H. Sistematika Pembahasan
Untuk mempermudah kajian
ini, termasuk juga dalam penyusunan pengumpulan data agar pembahasan ini lebih
terarah menurut urutan yang sesuai, maka di sini penulis memakai sistematika pembahasan
di bawah ini :
Bab
Pertama: terdiri
dari delapan sub bab, diawali dengan pendahuluan
yang mengemukakan latar belakang masalah yang diteliti. Kedua, rumusan masalah, merupakan penegasan apa yang
terkandung dalam latar belakang masalah. Ketiga, tujuan penelitian. Sedangkan tujuan
adalah keinginan yang akan dicapai dalam penelitian ini. Kempat, kegunaan
penelitian, sedangkan kegunaan penelitian merupakan manfaat dari hasil
penelitian. Kelima,
telaah pustaka yang berisi tentang buku-buku, majalah atau kitab-kitab berkaitan sebagai bahan
bacaan dan gambaran terhadap judul
skripsi. Keenam,
kerangka tieritik adalah menjelaskan
landasan teori yang digunakan dalam penulisan skripsi ini. ketujuh, metode penelitian, yang berisi tentang
cara-cara yang digunakan dalam penelitian. kedelapan,
sistematika pembahasan, berisi tentang struktur dan turunan yang akan dibahas
dalam skripsi.
Bab
kedua : berisi dua sub bab, sub bab yang
pertama berisi tentang titipan (wadi’ah) yang
meliputi pengertian titipan, landasan syari’ah,
rukun dan
syarat-syarat titipan,
jenis-jenis titipan (wadi’ah) dan
hikmah-hikmah titipan (wadi’ah).

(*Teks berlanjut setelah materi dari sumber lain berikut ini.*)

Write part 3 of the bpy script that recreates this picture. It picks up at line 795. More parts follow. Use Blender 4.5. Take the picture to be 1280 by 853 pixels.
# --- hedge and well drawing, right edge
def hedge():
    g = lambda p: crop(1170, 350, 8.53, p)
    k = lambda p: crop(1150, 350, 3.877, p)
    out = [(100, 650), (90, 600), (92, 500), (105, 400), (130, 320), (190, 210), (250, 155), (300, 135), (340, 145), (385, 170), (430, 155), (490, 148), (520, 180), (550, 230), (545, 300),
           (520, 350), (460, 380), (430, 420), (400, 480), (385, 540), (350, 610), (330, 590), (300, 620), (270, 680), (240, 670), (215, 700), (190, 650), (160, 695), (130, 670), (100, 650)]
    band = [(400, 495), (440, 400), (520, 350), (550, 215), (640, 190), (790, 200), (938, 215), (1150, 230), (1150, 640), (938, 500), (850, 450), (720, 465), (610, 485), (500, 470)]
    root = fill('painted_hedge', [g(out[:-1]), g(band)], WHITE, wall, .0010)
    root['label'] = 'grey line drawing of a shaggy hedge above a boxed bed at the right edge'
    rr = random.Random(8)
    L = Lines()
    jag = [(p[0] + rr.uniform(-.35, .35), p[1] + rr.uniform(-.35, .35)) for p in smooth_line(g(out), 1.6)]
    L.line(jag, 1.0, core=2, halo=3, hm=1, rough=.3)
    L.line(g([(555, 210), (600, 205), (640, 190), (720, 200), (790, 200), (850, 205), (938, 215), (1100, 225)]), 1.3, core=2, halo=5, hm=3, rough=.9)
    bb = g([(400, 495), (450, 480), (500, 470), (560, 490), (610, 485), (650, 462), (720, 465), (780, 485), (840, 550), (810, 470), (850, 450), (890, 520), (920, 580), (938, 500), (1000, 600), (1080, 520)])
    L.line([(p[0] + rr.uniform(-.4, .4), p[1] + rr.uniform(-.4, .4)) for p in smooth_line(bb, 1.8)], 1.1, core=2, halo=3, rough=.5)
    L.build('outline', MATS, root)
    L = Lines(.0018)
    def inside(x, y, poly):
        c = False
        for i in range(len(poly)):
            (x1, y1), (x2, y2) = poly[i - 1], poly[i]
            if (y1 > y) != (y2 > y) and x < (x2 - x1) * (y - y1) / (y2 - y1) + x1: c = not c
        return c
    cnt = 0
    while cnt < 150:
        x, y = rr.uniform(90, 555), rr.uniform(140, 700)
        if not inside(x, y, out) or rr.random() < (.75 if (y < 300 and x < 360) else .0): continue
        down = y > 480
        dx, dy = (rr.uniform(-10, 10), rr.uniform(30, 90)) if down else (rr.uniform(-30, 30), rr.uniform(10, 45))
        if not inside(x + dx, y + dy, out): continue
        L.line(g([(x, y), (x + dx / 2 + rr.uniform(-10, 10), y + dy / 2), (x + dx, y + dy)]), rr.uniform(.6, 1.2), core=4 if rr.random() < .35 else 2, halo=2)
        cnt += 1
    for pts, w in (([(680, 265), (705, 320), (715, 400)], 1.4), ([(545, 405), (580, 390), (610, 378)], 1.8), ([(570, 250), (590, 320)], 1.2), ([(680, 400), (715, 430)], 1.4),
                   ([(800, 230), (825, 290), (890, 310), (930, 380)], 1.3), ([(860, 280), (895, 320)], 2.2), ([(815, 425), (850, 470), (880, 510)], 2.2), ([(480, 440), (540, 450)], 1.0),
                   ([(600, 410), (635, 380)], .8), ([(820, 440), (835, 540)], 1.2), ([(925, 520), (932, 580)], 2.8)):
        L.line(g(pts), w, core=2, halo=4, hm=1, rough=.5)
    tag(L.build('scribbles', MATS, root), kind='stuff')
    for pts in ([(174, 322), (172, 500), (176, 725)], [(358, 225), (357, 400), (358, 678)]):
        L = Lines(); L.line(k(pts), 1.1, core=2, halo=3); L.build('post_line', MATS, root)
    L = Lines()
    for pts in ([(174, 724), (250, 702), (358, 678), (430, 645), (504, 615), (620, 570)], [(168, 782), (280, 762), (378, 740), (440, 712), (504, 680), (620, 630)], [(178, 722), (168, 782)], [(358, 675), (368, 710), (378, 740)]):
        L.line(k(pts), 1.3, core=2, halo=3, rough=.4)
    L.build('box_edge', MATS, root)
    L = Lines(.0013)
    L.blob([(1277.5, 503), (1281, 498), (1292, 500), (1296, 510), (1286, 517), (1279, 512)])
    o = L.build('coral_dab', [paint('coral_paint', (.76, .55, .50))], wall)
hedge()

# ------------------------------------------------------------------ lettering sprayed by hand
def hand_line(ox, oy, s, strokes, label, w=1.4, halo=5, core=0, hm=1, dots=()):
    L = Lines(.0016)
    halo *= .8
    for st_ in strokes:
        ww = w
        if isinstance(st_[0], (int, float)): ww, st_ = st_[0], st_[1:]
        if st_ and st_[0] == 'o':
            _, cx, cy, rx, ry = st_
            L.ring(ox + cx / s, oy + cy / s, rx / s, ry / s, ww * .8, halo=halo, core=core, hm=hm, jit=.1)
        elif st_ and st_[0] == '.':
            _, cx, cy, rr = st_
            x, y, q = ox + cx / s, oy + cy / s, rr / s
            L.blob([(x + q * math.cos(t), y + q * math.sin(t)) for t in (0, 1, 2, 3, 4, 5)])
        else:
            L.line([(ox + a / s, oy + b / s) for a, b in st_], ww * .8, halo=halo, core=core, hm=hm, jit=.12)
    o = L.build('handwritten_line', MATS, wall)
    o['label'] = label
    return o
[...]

Sub bab yang kedua berisi tentang pinjam-meminjam (‘ariyah) yang meliputi pengertian pinjam meminjam
(‘Ariyah), landasan syari’ah, rukun dan syarat, hukum ketetapan akad
’ariyah dan hikmah ’ariyah.
Bab
ketiga : berisi tentang praktek memanfaatkan uang titipan di Pondok Pesantren
Annuqayah daerah Latee Guluk-Guluk Sumenep yang meliputi empat sub bab yaitu: diskripsi
lokasi penelitian, praktek penitipan uang titipan, praktek pemanfaatan uang
titipan serta maslahah dan mafsadah pemnafaatan uang titipan.

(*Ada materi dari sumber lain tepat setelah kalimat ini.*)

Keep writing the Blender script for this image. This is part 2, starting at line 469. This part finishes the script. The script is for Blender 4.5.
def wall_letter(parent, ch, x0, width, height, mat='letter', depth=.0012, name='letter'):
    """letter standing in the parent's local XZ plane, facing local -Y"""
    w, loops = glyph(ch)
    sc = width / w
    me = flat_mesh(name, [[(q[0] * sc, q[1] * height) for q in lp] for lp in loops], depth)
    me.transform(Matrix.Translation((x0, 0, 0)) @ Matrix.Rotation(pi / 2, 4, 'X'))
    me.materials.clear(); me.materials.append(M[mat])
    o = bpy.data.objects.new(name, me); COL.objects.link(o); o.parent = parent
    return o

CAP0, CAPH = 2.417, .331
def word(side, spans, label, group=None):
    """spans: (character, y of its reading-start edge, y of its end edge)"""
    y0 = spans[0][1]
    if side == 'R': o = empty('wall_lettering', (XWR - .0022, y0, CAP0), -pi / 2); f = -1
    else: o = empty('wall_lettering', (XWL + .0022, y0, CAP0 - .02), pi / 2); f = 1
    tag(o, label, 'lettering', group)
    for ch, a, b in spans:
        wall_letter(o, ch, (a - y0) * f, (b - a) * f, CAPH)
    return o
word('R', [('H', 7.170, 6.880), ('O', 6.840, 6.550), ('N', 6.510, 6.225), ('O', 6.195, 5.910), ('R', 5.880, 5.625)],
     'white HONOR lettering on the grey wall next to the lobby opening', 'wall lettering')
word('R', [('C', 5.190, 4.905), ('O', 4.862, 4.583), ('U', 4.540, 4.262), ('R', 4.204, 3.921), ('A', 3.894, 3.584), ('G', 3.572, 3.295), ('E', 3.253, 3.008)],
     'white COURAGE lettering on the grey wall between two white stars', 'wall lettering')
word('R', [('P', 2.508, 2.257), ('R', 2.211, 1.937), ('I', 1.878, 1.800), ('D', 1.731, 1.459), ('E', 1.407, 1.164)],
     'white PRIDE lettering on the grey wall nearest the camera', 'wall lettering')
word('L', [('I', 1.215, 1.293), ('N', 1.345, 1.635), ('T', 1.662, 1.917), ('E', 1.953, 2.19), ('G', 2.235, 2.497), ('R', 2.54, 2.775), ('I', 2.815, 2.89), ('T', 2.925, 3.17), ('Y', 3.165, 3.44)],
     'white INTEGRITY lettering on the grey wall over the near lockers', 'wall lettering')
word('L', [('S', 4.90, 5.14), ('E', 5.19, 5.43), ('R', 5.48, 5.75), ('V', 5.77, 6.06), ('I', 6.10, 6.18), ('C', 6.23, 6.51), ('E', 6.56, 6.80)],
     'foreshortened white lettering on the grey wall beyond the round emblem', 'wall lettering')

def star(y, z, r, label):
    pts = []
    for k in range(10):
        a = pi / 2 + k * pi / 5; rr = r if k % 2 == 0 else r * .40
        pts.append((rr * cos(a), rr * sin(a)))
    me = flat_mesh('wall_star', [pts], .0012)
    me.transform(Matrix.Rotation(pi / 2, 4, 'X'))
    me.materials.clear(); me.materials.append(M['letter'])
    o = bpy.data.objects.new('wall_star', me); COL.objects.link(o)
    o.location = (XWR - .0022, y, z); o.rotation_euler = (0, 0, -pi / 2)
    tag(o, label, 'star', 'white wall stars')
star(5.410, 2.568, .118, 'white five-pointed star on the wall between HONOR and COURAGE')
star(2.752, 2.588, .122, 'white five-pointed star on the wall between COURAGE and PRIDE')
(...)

Bab keempat: adalah analisis pemanfaatan uang titipan di Pondok Pesantren Annuayah daerah Latee yang
meliputi dua sub bab. Sub bab pertama, Analisis praktek memanfaatkan uang titipan
dari segi akad. Sub bab yang
kedua,
analisis pemanfaatan uang
titipan dari segi maslahah dan
mafsadahnya.
Bab
kelima : adalah penutup yang berisikan kesimpulan dari
hasil analisis penelitian dan saran-saran yang sekiranya dapat digunakan
sebagai masukan, sehingga praktek memanfaatkan uang titipan dalam persepektif hukum islam
di Pondok Pesantren Annuqayah daerah Latee.